• **Job**:
The lines to be extracted run from the start of the listing through the line containing "def ground_z(x, y): return"; copy them exactly and nothing else.

• **Given material**:
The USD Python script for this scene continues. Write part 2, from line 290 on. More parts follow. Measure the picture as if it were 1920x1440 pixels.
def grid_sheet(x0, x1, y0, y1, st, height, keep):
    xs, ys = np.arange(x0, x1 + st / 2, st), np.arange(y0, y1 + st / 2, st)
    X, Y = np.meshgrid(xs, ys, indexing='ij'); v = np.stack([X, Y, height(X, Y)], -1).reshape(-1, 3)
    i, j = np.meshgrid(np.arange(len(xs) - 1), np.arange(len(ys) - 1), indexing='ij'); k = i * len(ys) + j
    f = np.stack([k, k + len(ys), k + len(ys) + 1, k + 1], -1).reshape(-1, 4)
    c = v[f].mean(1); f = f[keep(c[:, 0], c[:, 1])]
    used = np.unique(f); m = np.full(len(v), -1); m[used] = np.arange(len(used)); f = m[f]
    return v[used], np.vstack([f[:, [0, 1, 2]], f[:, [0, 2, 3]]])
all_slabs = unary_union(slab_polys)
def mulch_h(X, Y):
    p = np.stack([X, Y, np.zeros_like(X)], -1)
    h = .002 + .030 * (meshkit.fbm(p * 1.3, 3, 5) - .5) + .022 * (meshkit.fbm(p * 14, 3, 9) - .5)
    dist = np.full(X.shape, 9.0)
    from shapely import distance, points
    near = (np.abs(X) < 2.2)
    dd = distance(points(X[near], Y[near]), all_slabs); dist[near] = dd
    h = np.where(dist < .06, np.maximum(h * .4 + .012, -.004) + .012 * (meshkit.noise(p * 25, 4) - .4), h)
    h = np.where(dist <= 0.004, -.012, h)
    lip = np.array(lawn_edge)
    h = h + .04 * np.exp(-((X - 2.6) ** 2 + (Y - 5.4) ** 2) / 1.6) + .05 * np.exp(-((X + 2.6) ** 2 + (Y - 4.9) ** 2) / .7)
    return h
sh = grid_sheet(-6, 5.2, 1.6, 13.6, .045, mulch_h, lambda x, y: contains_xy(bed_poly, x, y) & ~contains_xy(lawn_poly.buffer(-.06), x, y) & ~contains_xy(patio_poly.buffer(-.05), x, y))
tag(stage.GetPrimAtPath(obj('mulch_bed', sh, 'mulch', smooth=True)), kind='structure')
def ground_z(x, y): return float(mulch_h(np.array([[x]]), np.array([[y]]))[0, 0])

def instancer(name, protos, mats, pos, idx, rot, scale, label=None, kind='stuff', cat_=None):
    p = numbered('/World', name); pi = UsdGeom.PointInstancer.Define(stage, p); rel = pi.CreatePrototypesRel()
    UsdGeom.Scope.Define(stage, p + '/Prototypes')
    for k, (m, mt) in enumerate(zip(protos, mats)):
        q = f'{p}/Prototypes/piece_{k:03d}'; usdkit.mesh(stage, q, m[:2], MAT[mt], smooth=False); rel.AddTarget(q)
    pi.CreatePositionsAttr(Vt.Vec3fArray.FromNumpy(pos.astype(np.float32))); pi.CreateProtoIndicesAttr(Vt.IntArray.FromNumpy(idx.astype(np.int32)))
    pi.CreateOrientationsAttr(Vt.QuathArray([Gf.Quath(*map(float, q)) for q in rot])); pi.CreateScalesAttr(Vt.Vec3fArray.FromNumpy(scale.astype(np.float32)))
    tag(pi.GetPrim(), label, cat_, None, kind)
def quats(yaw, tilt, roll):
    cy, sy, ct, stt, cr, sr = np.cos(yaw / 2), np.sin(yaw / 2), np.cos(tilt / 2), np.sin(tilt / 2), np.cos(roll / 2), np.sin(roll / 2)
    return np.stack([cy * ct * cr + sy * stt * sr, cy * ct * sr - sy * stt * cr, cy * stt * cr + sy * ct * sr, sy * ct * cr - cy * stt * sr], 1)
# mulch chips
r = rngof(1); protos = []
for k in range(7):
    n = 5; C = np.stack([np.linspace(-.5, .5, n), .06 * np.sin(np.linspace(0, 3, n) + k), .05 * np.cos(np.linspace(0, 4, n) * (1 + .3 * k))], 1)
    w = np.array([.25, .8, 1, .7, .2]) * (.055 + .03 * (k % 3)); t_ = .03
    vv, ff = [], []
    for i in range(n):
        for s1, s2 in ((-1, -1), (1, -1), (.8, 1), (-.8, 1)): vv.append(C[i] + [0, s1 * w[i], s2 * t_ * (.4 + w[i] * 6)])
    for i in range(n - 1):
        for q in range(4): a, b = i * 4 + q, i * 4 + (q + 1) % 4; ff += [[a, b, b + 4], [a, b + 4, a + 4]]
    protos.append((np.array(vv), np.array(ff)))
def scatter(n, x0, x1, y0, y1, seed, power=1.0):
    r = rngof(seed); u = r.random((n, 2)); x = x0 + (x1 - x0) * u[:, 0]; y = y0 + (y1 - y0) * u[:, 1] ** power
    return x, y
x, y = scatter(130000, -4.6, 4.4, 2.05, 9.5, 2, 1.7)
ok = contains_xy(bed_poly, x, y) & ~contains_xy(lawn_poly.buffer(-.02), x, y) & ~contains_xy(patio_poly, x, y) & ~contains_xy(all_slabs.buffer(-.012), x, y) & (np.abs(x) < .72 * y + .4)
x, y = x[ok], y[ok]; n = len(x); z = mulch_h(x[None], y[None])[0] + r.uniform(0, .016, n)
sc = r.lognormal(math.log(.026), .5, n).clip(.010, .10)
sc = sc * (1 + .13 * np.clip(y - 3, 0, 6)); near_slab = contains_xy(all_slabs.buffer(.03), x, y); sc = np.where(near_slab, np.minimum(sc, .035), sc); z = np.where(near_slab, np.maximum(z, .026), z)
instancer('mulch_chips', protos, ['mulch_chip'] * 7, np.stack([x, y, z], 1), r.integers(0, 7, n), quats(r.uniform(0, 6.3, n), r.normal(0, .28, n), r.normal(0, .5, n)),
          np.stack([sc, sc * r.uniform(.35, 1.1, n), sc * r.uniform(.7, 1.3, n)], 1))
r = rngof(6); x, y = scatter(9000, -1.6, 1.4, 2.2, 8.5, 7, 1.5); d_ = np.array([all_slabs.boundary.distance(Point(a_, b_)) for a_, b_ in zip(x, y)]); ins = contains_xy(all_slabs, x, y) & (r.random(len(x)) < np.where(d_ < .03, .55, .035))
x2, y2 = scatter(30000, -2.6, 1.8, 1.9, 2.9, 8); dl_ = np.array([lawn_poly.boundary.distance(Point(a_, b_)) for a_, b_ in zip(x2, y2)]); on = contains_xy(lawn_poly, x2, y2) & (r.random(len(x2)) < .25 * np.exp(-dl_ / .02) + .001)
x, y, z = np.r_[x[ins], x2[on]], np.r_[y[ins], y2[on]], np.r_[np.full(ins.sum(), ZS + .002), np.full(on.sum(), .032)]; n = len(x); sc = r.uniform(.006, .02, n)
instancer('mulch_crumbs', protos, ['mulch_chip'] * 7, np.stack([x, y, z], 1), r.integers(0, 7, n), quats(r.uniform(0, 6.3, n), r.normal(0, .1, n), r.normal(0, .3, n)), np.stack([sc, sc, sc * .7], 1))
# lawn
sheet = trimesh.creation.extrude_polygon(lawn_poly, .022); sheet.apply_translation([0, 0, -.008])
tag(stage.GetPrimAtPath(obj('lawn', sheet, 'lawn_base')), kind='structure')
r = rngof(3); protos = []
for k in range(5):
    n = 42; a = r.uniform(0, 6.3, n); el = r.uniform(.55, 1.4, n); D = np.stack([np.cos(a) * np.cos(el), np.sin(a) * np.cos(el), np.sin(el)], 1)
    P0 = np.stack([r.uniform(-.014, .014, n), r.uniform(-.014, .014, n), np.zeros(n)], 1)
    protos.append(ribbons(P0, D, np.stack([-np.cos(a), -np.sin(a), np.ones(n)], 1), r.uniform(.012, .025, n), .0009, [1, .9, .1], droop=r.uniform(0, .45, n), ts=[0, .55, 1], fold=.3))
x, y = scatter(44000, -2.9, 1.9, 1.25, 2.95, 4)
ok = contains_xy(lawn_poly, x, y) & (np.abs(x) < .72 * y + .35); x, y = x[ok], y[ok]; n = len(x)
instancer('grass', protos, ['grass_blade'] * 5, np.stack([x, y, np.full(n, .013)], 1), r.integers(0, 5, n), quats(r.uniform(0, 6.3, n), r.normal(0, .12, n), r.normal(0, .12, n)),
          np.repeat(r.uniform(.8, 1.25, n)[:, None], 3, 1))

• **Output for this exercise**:
The USD Python script for this scene continues. Write part 2, from line 290 on. More parts follow. Measure the picture as if it were 1920x1440 pixels.
def grid_sheet(x0, x1, y0, y1, st, height, keep):
    xs, ys = np.arange(x0, x1 + st / 2, st), np.arange(y0, y1 + st / 2, st)
    X, Y = np.meshgrid(xs, ys, indexing='ij'); v = np.stack([X, Y, height(X, Y)], -1).reshape(-1, 3)
    i, j = np.meshgrid(np.arange(len(xs) - 1), np.arange(len(ys) - 1), indexing='ij'); k = i * len(ys) + j
    f = np.stack([k, k + len(ys), k + len(ys) + 1, k + 1], -1).reshape(-1, 4)
    c = v[f].mean(1); f = f[keep(c[:, 0], c[:, 1])]
    used = np.unique(f); m = np.full(len(v), -1); m[used] = np.arange(len(used)); f = m[f]
    return v[used], np.vstack([f[:, [0, 1, 2]], f[:, [0, 2, 3]]])
all_slabs = unary_union(slab_polys)
def mulch_h(X, Y):
    p = np.stack([X, Y, np.zeros_like(X)], -1)
    h = .002 + .030 * (meshkit.fbm(p * 1.3, 3, 5) - .5) + .022 * (meshkit.fbm(p * 14, 3, 9) - .5)
    dist = np.full(X.shape, 9.0)
    from shapely import distance, points
    near = (np.abs(X) < 2.2)
    dd = distance(points(X[near], Y[near]), all_slabs); dist[near] = dd
    h = np.where(dist < .06, np.maximum(h * .4 + .012, -.004) + .012 * (meshkit.noise(p * 25, 4) - .4), h)
    h = np.where(dist <= 0.004, -.012, h)
    lip = np.array(lawn_edge)
    h = h + .04 * np.exp(-((X - 2.6) ** 2 + (Y - 5.4) ** 2) / 1.6) + .05 * np.exp(-((X + 2.6) ** 2 + (Y - 4.9) ** 2) / .7)
    return h
sh = grid_sheet(-6, 5.2, 1.6, 13.6, .045, mulch_h, lambda x, y: contains_xy(bed_poly, x, y) & ~contains_xy(lawn_poly.buffer(-.06), x, y) & ~contains_xy(patio_poly.buffer(-.05), x, y))
tag(stage.GetPrimAtPath(obj('mulch_bed', sh, 'mulch', smooth=True)), kind='structure')
def ground_z(x, y): return float(mulch_h(np.array([[x]]), np.array([[y]]))[0, 0])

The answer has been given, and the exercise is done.